==== Raw records
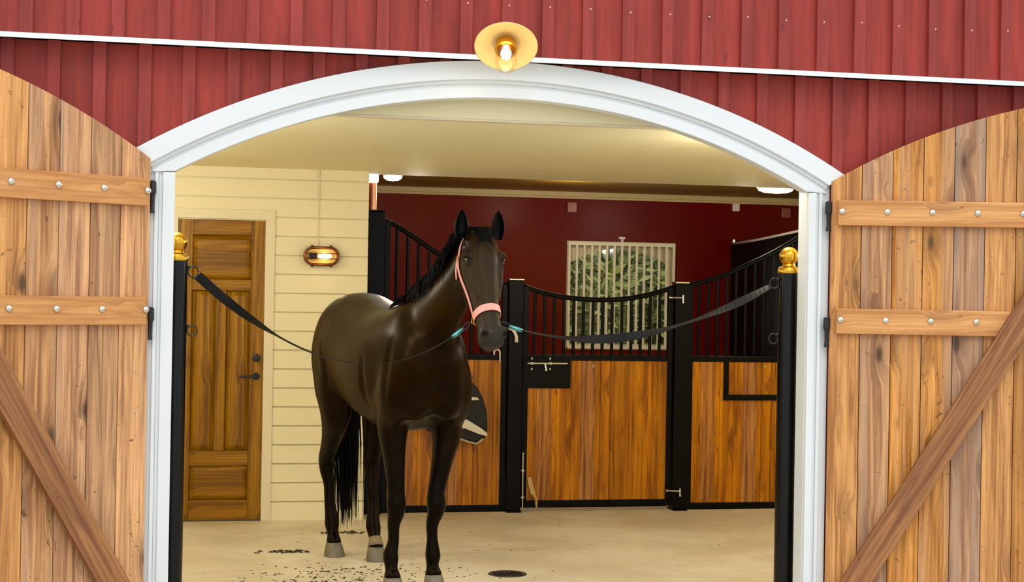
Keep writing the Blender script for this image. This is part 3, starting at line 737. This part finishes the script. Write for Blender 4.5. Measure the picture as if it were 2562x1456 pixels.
========
==== Raw records
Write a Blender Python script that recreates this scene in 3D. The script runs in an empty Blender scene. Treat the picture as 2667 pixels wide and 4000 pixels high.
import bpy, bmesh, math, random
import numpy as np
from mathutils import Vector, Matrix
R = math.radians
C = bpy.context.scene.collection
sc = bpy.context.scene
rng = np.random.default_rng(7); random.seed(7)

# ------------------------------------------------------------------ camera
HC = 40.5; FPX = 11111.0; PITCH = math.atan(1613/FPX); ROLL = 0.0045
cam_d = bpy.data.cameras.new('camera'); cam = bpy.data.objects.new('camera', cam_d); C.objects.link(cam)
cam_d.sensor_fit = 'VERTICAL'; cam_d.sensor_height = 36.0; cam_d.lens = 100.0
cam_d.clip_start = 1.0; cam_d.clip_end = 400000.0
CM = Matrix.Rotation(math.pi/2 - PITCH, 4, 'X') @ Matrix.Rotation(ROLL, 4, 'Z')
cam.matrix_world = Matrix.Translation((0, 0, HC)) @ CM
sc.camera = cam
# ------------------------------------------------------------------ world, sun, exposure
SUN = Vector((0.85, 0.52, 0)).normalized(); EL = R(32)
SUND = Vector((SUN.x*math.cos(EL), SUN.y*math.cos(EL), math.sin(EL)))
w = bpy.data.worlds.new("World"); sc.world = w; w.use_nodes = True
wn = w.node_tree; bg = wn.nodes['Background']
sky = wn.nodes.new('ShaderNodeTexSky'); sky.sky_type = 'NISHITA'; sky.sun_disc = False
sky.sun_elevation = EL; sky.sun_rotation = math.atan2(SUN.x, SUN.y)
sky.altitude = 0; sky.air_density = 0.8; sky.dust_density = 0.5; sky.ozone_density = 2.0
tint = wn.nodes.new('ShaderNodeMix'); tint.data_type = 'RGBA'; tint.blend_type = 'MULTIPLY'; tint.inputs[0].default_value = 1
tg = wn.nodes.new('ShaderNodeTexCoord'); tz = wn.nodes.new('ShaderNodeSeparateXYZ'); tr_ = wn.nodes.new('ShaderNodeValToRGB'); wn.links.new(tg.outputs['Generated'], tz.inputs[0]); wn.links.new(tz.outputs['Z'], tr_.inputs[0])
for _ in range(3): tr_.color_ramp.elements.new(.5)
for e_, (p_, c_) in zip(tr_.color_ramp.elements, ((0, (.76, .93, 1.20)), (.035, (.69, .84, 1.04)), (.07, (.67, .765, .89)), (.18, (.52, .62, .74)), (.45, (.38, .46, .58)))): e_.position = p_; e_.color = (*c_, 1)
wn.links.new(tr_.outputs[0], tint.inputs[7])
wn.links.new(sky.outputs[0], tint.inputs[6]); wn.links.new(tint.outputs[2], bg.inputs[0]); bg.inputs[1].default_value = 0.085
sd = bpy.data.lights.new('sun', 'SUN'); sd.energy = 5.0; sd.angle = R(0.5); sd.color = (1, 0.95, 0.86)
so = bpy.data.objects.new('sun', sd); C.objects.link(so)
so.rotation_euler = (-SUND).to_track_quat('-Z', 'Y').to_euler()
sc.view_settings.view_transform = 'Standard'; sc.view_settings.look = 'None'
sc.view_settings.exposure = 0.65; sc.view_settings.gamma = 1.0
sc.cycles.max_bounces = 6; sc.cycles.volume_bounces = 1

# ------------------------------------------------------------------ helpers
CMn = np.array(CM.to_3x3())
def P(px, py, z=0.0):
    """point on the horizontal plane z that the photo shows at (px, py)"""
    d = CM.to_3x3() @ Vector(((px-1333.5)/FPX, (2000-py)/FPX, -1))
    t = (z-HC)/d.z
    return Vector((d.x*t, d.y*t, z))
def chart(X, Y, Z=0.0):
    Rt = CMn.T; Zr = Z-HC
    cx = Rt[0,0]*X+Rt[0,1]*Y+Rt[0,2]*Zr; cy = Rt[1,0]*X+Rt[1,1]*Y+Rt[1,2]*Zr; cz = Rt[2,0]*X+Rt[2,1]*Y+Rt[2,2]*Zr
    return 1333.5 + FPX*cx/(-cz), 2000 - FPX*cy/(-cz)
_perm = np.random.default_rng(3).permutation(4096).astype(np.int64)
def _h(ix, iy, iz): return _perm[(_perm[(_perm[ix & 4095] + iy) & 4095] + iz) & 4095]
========
==== Raw records
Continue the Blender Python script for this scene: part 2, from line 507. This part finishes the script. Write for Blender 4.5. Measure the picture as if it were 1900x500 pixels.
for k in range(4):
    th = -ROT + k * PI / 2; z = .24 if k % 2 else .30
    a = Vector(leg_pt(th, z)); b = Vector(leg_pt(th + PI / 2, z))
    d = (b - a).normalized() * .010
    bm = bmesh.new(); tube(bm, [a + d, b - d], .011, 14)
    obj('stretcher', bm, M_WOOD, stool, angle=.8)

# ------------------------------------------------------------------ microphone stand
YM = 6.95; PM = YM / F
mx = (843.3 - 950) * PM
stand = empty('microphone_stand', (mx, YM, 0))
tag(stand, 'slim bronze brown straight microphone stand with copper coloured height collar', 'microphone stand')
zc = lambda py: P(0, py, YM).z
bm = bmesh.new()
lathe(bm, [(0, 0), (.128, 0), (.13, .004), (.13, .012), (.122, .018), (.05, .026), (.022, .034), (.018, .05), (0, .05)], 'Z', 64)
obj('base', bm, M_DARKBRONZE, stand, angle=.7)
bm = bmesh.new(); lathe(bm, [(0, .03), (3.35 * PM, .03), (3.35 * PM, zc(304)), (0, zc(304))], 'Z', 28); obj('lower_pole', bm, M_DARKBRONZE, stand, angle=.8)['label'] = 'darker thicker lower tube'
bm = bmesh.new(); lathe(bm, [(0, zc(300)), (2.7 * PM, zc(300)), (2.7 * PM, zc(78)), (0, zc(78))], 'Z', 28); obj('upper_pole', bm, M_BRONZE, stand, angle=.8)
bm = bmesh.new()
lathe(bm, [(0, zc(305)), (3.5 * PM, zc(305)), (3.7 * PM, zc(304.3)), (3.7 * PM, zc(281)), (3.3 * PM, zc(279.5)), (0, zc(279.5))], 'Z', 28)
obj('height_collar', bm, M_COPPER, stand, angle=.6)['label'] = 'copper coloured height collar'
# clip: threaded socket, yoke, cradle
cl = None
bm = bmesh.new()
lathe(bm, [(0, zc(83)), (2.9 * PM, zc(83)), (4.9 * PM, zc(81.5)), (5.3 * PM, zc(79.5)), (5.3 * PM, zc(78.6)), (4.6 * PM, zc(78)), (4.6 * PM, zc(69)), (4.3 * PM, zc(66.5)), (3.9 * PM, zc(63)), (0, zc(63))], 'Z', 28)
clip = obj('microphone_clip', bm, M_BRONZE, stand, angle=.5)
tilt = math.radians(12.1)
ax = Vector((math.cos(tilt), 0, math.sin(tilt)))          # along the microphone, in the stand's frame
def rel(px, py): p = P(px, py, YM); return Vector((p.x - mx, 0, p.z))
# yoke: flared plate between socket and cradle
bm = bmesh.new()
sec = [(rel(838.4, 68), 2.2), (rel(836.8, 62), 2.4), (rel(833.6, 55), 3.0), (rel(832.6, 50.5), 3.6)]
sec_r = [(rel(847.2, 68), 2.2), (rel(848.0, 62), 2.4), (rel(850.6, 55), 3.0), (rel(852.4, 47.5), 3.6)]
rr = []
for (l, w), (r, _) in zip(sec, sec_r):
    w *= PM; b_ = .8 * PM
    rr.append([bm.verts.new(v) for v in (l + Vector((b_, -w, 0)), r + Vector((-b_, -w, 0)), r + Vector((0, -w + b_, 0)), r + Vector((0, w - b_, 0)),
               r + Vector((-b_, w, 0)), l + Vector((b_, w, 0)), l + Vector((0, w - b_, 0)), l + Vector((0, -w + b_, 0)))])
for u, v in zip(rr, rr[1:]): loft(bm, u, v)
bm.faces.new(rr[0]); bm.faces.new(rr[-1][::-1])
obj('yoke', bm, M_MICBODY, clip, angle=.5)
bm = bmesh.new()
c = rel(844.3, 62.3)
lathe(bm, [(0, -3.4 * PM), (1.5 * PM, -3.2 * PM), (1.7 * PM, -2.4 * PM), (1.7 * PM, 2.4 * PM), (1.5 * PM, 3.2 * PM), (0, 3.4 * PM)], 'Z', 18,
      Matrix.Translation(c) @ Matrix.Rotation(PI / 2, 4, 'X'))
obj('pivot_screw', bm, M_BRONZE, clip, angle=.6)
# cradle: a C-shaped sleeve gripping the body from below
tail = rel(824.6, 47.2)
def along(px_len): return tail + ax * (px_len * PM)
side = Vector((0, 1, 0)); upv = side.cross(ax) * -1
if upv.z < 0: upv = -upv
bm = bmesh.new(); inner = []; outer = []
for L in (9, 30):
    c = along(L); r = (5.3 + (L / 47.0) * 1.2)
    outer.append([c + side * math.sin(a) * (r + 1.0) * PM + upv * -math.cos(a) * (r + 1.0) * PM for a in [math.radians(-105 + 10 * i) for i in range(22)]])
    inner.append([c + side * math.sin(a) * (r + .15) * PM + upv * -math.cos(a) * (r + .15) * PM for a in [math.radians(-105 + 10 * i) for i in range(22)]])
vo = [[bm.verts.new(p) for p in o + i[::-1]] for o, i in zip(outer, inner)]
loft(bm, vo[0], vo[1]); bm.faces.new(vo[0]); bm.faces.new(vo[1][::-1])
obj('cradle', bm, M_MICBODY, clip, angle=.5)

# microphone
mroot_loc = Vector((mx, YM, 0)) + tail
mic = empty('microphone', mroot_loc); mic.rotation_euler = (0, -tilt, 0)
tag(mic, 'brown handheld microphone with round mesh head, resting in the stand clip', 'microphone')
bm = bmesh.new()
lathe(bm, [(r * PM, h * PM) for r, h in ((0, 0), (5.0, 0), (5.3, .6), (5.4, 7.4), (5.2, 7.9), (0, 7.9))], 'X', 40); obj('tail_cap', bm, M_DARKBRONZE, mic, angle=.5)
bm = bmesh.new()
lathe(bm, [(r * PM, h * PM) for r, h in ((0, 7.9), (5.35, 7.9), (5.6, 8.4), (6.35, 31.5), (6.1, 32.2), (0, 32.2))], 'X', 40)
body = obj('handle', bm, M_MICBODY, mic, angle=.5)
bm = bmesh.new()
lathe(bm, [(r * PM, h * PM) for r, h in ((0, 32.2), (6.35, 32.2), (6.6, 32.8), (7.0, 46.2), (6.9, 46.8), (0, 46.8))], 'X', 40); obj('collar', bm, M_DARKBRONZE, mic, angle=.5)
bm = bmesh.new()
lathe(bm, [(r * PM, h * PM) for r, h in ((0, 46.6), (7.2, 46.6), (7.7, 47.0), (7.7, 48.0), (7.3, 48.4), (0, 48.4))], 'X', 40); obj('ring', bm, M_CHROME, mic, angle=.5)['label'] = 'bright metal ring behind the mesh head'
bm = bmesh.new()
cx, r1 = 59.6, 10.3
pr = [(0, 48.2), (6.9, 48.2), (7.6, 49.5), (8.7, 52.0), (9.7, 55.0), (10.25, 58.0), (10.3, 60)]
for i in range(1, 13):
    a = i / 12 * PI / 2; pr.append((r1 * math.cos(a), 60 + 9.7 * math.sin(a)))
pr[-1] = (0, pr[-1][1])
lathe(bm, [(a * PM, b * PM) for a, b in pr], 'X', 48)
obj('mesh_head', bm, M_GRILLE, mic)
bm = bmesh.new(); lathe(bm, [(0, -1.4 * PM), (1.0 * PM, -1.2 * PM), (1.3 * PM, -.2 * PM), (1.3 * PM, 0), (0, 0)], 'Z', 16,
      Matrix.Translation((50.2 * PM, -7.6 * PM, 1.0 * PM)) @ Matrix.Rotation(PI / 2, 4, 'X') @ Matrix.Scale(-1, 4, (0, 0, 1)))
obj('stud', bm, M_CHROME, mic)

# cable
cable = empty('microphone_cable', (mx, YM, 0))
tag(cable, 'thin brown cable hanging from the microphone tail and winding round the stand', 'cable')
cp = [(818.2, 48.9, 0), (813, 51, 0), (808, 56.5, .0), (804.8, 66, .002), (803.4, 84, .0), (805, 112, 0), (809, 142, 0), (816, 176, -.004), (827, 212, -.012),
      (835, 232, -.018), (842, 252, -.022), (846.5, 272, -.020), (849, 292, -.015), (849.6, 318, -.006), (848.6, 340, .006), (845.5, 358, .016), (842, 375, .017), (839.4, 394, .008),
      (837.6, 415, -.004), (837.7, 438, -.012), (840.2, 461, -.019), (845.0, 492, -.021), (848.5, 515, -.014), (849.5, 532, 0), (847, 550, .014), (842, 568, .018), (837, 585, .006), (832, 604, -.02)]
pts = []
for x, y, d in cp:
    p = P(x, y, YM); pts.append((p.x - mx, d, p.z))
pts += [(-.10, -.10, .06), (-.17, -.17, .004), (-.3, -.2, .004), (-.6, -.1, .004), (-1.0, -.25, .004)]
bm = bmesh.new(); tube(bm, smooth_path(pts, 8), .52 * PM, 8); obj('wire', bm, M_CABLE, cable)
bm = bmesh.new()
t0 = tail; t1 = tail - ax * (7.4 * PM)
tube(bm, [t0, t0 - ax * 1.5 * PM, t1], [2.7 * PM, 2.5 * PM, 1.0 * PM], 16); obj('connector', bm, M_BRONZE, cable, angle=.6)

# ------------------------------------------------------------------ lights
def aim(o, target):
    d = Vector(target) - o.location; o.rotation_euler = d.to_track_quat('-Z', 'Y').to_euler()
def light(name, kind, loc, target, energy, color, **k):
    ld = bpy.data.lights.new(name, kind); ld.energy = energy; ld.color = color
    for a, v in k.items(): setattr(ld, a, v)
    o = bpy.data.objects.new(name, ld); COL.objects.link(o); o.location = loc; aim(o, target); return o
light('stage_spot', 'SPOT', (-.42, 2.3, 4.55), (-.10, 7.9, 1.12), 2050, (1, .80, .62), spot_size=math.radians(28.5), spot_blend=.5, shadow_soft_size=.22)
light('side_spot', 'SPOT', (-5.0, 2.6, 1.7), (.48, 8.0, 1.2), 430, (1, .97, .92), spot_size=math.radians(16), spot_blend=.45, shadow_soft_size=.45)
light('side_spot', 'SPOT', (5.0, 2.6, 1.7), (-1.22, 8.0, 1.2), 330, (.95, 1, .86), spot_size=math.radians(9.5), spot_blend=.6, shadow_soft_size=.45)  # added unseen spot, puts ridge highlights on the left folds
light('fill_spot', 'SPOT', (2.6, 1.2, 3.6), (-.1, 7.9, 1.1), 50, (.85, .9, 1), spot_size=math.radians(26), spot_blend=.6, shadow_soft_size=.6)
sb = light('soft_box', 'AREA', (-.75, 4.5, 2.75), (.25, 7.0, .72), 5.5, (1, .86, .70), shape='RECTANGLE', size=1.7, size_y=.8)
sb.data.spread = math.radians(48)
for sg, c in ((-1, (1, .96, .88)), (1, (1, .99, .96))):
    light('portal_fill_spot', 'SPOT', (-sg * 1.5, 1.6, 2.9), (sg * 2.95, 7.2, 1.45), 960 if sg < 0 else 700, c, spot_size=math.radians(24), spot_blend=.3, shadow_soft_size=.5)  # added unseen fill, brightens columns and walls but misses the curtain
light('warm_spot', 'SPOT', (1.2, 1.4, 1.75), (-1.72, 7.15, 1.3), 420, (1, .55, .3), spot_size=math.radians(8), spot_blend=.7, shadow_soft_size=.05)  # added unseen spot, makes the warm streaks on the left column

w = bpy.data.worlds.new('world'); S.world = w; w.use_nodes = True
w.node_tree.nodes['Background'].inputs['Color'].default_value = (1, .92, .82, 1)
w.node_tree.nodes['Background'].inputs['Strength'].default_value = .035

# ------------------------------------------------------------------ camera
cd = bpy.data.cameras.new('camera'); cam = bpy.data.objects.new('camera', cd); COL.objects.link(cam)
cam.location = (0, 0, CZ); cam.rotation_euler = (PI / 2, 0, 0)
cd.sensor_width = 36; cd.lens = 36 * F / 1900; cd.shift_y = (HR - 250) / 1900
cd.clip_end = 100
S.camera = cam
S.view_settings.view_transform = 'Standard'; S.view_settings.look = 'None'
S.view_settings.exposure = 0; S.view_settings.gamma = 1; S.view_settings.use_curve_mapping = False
========
_Task goal_:
Extract every line that has the string "part" in it.

_Task answer_:
Keep writing the Blender script for this image. This is part 3, starting at line 737. This part finishes the script. Write for Blender 4.5. Measure the picture as if it were 2562x1456 pixels.
Continue the Blender Python script for this scene: part 2, from line 507. This part finishes the script. Write for Blender 4.5. Measure the picture as if it were 1900x500 pixels.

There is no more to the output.